I am facing trouble finding out the equation of the circle which passes through two points ($x_1,y_1$) and ($x_2,y_2$) and the chord joining ($x_1,y_1$) and ($x_2,y_2$) making an angle $\theta$ in the major segment of the circle.
I thought of transforming the equation to polar coordinates and taking the line joining ($x_1,y_1$) and ($x_2,y_2$) as the initial line and ($x_1,y_1$) as the origin. The equation of the circle in the new system would be then $$r^2-2ar\sin(\theta-\theta')=0$$
But I am facing difficultly restoring it to the origin coordinate axes and hence converting it in cartesian form.
Any help in this regard would be highly appreciated.Thanks.:)
Best Answer
Let your two known points be $A$ and $B$. Let the center of the circle (which you have to find) be $P$. You are given that $A$ and $B$ are both on the circle and you are given the angle $\angle APB = \theta$. (Or perhaps it is $\angle APB = 2\pi - \theta$, or perhaps $\angle APB = 2\theta$, depending on what is meant by "making an angle $\theta$ in the major segment of the circle." In any case, in this answer I'll take $\angle APB$ as known and will not use the symbol $\theta$.)

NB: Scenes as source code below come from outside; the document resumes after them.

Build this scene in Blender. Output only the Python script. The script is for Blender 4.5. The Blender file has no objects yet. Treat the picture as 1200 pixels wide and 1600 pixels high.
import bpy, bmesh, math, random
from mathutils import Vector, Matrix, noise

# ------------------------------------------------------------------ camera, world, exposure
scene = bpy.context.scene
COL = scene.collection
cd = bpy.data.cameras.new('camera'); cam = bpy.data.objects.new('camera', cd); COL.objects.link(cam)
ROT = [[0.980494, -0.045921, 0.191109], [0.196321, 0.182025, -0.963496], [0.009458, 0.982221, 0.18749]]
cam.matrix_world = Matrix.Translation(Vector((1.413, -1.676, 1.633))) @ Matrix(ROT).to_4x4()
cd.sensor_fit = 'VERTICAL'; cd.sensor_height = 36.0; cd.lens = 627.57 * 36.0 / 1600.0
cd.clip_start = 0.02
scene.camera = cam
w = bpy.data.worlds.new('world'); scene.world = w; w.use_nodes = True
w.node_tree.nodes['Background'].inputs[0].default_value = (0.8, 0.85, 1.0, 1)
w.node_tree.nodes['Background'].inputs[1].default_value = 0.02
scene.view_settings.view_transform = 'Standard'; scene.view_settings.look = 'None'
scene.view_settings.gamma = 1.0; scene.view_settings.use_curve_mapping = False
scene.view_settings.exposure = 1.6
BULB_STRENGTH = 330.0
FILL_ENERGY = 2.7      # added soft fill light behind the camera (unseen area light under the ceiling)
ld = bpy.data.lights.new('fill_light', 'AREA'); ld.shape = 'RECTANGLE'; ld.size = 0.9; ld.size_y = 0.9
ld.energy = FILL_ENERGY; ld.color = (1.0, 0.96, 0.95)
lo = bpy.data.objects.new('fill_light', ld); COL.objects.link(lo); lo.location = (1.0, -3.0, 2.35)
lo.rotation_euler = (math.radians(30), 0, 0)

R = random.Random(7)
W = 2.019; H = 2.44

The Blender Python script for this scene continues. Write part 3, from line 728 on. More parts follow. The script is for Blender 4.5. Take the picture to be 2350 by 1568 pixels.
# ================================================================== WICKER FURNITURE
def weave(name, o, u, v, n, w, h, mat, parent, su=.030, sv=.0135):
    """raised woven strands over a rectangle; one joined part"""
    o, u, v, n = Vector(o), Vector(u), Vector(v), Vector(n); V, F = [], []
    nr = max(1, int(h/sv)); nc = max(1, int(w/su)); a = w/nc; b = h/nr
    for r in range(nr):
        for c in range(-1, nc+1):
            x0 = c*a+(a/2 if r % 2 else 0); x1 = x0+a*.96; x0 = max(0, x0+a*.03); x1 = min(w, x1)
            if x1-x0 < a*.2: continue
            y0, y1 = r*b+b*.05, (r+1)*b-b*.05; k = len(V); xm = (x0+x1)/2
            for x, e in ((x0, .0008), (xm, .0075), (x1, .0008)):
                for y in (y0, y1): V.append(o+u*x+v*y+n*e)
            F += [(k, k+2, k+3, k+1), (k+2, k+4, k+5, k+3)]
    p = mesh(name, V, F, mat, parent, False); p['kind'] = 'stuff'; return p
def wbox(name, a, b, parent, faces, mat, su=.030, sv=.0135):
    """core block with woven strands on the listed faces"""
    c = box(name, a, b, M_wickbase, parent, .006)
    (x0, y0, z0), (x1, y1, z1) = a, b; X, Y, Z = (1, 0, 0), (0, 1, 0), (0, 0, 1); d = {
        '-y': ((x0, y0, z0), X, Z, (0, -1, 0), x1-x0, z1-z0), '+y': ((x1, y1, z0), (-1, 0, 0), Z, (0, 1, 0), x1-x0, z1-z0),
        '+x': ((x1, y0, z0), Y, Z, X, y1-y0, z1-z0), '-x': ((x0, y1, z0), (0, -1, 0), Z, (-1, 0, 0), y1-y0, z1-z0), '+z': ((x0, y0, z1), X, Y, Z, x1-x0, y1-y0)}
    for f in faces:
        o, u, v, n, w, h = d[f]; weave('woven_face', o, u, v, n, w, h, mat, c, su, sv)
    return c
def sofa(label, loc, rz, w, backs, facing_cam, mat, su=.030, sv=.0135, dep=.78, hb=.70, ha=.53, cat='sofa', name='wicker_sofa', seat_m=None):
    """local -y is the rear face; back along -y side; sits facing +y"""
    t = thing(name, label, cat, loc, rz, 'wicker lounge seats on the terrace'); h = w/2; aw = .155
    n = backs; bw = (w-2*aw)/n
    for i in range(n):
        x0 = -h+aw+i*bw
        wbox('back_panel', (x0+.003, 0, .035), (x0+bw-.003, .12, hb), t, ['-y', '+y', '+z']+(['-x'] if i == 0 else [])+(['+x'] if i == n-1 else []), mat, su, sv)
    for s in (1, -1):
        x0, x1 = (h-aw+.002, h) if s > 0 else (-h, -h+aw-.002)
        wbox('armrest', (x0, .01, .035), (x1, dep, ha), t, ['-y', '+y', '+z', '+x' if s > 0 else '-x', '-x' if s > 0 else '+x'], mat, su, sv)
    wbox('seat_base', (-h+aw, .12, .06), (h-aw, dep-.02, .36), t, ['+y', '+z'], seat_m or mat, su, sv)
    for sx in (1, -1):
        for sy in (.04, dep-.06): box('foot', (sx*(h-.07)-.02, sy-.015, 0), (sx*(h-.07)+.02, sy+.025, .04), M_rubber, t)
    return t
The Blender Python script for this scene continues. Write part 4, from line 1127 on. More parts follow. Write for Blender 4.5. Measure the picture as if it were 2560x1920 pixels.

Let $M$ be the midpoint of segment $\overline{AB}$. Then $\triangle AMP$ and $\triangle BMP$ are congruent right triangles. The hypotenuse of each triangle, $PA$ or $PB$, equals the radius of the circle, one leg is equal to $\frac12(AB)$, and the other leg is equal to $MP$. Note that since $A$ and $B$ are known, the length $AB$ is easily found.
We also know that $\angle APM = \frac12 \angle APB$. So we have a right triangle with one leg ($\frac12(AB)$) and the angle opposite that leg ($\frac12 \angle APB$) are known. Therefore we can find the length of the other leg of the triangle by using trigonometry.
So now we have the distance $MP$. We also know $P$ must be on the perpendicular bisector of $\overline{AB}$. With that information we can find the coordinates of $P$; there are two possible results, depending on which direction you go along the perpendicular bisector. The easiest way to find one of the possible locations of $P$ may be to take $AB$ and $MP$ as the hypotenuses of two right triangles whose legs are parallel to the $x$ and $y$ axes; the two triangles are similar, so the legs of one are easily computed when you known its hypotenuse $MP$ and all three sides of the other triangle.
At this point in the procedure you have the $(x,y)$ coordinates of the center of the circle, and there are several ways you could find its radius. Writing the equation of the circle is simply a matter of plugging this information into the well-known formula.